→ Supplied data
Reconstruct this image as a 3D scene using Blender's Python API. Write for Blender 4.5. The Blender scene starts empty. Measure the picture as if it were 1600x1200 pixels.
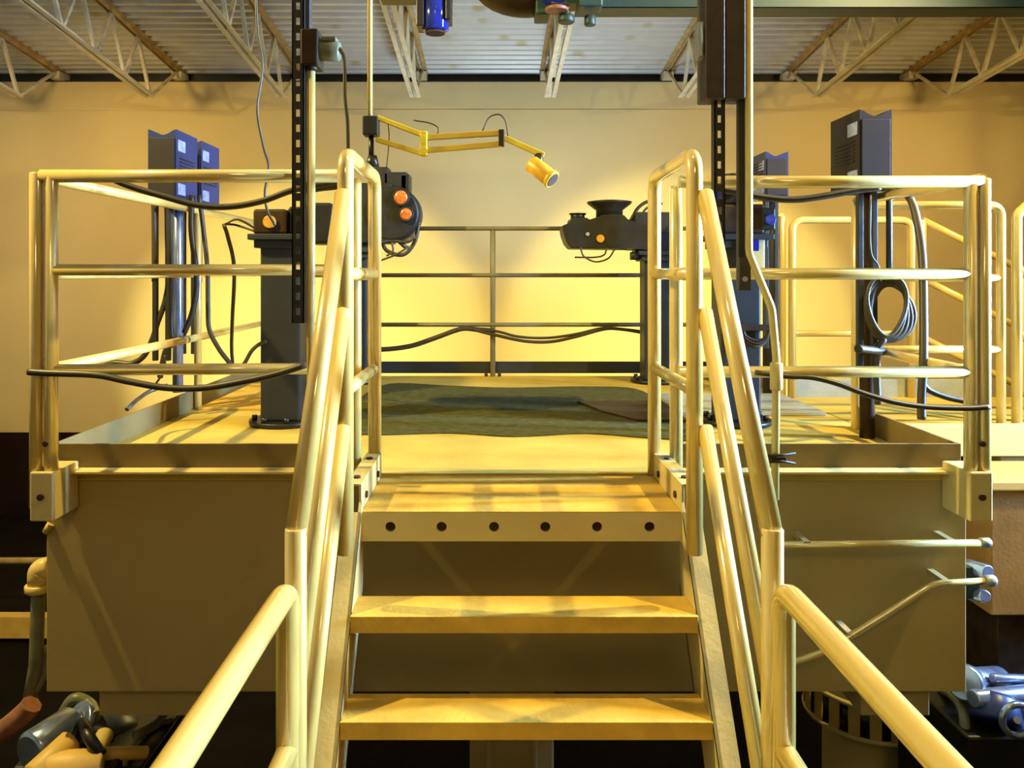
import bpy, bmesh, math, random
from mathutils import Vector, Matrix
random.seed(7)
SC = bpy.context.scene
COL = SC.collection
PI = math.pi
EYE = 3.0      # eye height above the pit floor
F = 1250.0     # focal length in pixels of the 1600x1200 frame
VX, VY = 770.0, 428.0

# ------------------------------------------------------------------ camera
cam = bpy.data.cameras.new('camera')
cam.sensor_width = 36.0
cam.lens = F / 1600.0 * 36.0
cam.shift_x = (800 - VX) / 1600.0
cam.shift_y = (VY - 600) / 1600.0
cam.clip_start = 0.05
co = bpy.data.objects.new('camera', cam); COL.objects.link(co)
co.location = (0, 0, EYE); co.rotation_euler = (PI / 2, 0, 0)
SC.camera = co

# ------------------------------------------------------------------ view + world
SC.view_settings.view_transform = 'Standard'
SC.view_settings.look = 'None'
SC.view_settings.gamma = 1.0
SC.view_settings.use_curve_mapping = False
SC.view_settings.exposure = 0.34
w = bpy.data.worlds.new('world'); SC.world = w; w.use_nodes = True
w.node_tree.nodes['Background'].inputs[0].default_value = (1.0, 0.80, 0.45, 1)
w.node_tree.nodes['Background'].inputs[1].default_value = 0.10

def light(name, kind, loc, color, power, size=0.3, target=None, angle=60, blend=0.3, size_y=None):
    l = bpy.data.lights.new(name, kind); l.color = color; l.energy = power
    if kind == 'AREA':
        l.size = size
        if size_y: l.shape = 'RECTANGLE'; l.size_y = size_y
    else:
        l.shadow_soft_size = size
    if kind == 'SPOT':
        l.spot_size = math.radians(angle); l.spot_blend = blend
    o = bpy.data.objects.new(name, l); COL.objects.link(o); o.location = loc
    if target is not None:
        d = Vector(target) - Vector(loc)
        o.rotation_euler = d.to_track_quat('-Z', 'Y').to_euler()
    return o
WARM = (1.0, 0.72, 0.30); YEL = (1.0, 0.81, 0.27); COOL = (0.60, 0.78, 1.0); COOLB = (0.30, 0.56, 1.0); FLD = (1.0, 0.93, 0.40)
# warm high bay lamps over both sides of the platform
light('high_bay_or_fill_light', 'SPOT', (-3.1, 2.88, 5.25), YEL, 720, 0.04, (-0.6, 3.4, 2.2), 140, 0.5)
light('high_bay_or_fill_light', 'SPOT', (3.3, 2.88, 5.25), YEL, 660, 0.04, (0.8, 3.4, 2.2), 140, 0.5)
light('high_bay_or_fill_light', 'SPOT', (0.3, 1.9, 5.7), YEL, 30, 0.12, (0.2, 2.0, 1.2), 120, 0.8)
light('high_bay_or_fill_light', 'SPOT', (0.1, -2.6, 5.6), WARM, 150, 0.5, (0.1, 3.1, 1.5), 90, 0.9)  # fill light added behind the viewer to brighten the platform front
# high bay lamps nearer the back wall
light('high_bay_or_fill_light', 'SPOT', (-4.6, 6.4, 4.9), WARM, 400, 0.3, (-4.4, 10.0, 2.4), 125, 0.9)
light('high_bay_or_fill_light', 'SPOT', (4.9, 6.4, 4.9), WARM, 340, 0.3, (4.6, 10.0, 2.4), 125, 0.9)
# flood lights behind the platform washing the back wall
light('wall_flood', 'SPOT', (-2.3, 7.6, 1.94), FLD, 330, 0.06, (-2.3, 10.0, 1.94), 93, 0.22)
light('wall_flood', 'SPOT', (2.35, 7.6, 1.98), FLD, 330, 0.06, (2.35, 10.0, 1.98), 93, 0.22)
# cool uplight at the hall's centre, and an unseen strip added for pipe highlights
light('cool_uplight', 'SPOT', (0.5, 6.9, 2.0), COOL, 460, 0.4, (0.4, 9.2, 5.4), 95, 0.9)
strip = light('added_cool_strip', 'AREA', (5.4, 3.2, 3.7), COOLB, 620, 0.2, (0.0, 2.55, 3.5), size_y=3.2)
strip.data.spread = math.radians(85)

# ------------------------------------------------------------------ materials
def mat(name, col, rough=0.5, metal=0.0, var=0.12, scale=6.0, bump=0.0, bscale=60, emit=None, emit_s=0, trans=0, col2=None, thresh=None, coat=0):
    m = bpy.data.materials.new(name); m.use_nodes = True
    nt = m.node_tree; b = nt.nodes['Principled BSDF']
    b.inputs['Roughness'].default_value = rough; b.inputs['Metallic'].default_value = metal
    if coat: b.inputs['Coat Weight'].default_value = coat; b.inputs['Coat Roughness'].default_value = 0.13; b.inputs['Coat IOR'].default_value = 2.1
    tc = nt.nodes.new('ShaderNodeTexCoord')
    n = nt.nodes.new('ShaderNodeTexNoise'); n.inputs['Scale'].default_value = scale; n.inputs['Detail'].default_value = 6
    nt.links.new(tc.outputs['Object'], n.inputs['Vector'])
    r = nt.nodes.new('ShaderNodeValToRGB')
    c2 = col2 or tuple(c * (1 - var * 2) for c in col)
    a, z = thresh or (0.3, 0.7)
    r.color_ramp.elements[0].position = a; r.color_ramp.elements[1].position = z
    r.color_ramp.elements[0].color = (*c2, 1); r.color_ramp.elements[1].color = (*col, 1)
    nt.links.new(n.outputs['Fac'], r.inputs['Fac'])
    nt.links.new(r.outputs['Color'], b.inputs['Base Color'])
    if bump:
        n2 = nt.nodes.new('ShaderNodeTexNoise'); n2.inputs['Scale'].default_value = bscale; n2.inputs['Detail'].default_value = 4
        nt.links.new(tc.outputs['Object'], n2.inputs['Vector'])
        bp = nt.nodes.new('ShaderNodeBump'); bp.inputs['Strength'].default_value = bump; bp.inputs['Distance'].default_value = 0.01
        nt.links.new(n2.outputs['Fac'], bp.inputs['Height']); nt.links.new(bp.outputs['Normal'], b.inputs['Normal'])
    if emit:
        b.inputs['Emission Color'].default_value = (*emit, 1); b.inputs['Emission Strength'].default_value = emit_s
    return m
M = {}
M['rail'] = mat('cream_rail_paint', (0.66, 0.46, 0.12), 0.35, 0, 0.05, 9, 0.05, 40, coat=1.0)
M['kerb'] = mat('shaded_kerb_paint', (0.20, 0.14, 0.05), 0.55, 0, 0.1, 6)  # platform paint darkened, the kerb's shade is put into the colour
M['backrail'] = mat('backlit_rail_shade', (0.20, 0.18, 0.11), 0.35, 0, 0.1, 8)  # rail colour darkened to stand for its backlit, dim side
M['cream'] = mat('cream_metal_paint', (0.62, 0.47, 0.18), 0.42, 0, 0.06, 3, 0.15, 50)
M['tank'] = mat('tan_tank_paint', (0.40, 0.285, 0.11), 0.55, 0, 0.06, 2.2, 0.12, 220)
M['deck'] = mat('worn_tan_deck_paint', (0.58, 0.40, 0.075), 0.6, 0, 0.14, 3.2, 0.15, 70)
M['tread'] = mat('ochre_tread_paint', (0.68, 0.41, 0.065), 0.6, 0, 0.16, 8, 0.3, 80)
M['mat'] = mat('olive_deck_shade', (0.10, 0.095, 0.035), 0.95, 0, 0.2, 20, 0.8, 120)  # soft shade on the deck, put into a colour
M['wall'] = mat('beige_wall_paint', (0.72, 0.56, 0.27), 0.8, 0, 0.03, 1.5, 0.15, 80)
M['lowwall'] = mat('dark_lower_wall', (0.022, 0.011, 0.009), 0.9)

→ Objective
Leave out the pictures and repeat exactly the lines from the start of the material through the line that contains "SC.camera = co", both included.

→ Exercise answer
Reconstruct this image as a 3D scene using Blender's Python API. Write for Blender 4.5. The Blender scene starts empty. Measure the picture as if it were 1600x1200 pixels.
import bpy, bmesh, math, random
from mathutils import Vector, Matrix
random.seed(7)
SC = bpy.context.scene
COL = SC.collection
PI = math.pi
EYE = 3.0      # eye height above the pit floor
F = 1250.0     # focal length in pixels of the 1600x1200 frame
VX, VY = 770.0, 428.0

# ------------------------------------------------------------------ camera
cam = bpy.data.cameras.new('camera')
cam.sensor_width = 36.0
cam.lens = F / 1600.0 * 36.0
cam.shift_x = (800 - VX) / 1600.0
cam.shift_y = (VY - 600) / 1600.0
cam.clip_start = 0.05
co = bpy.data.objects.new('camera', cam); COL.objects.link(co)
co.location = (0, 0, EYE); co.rotation_euler = (PI / 2, 0, 0)
SC.camera = co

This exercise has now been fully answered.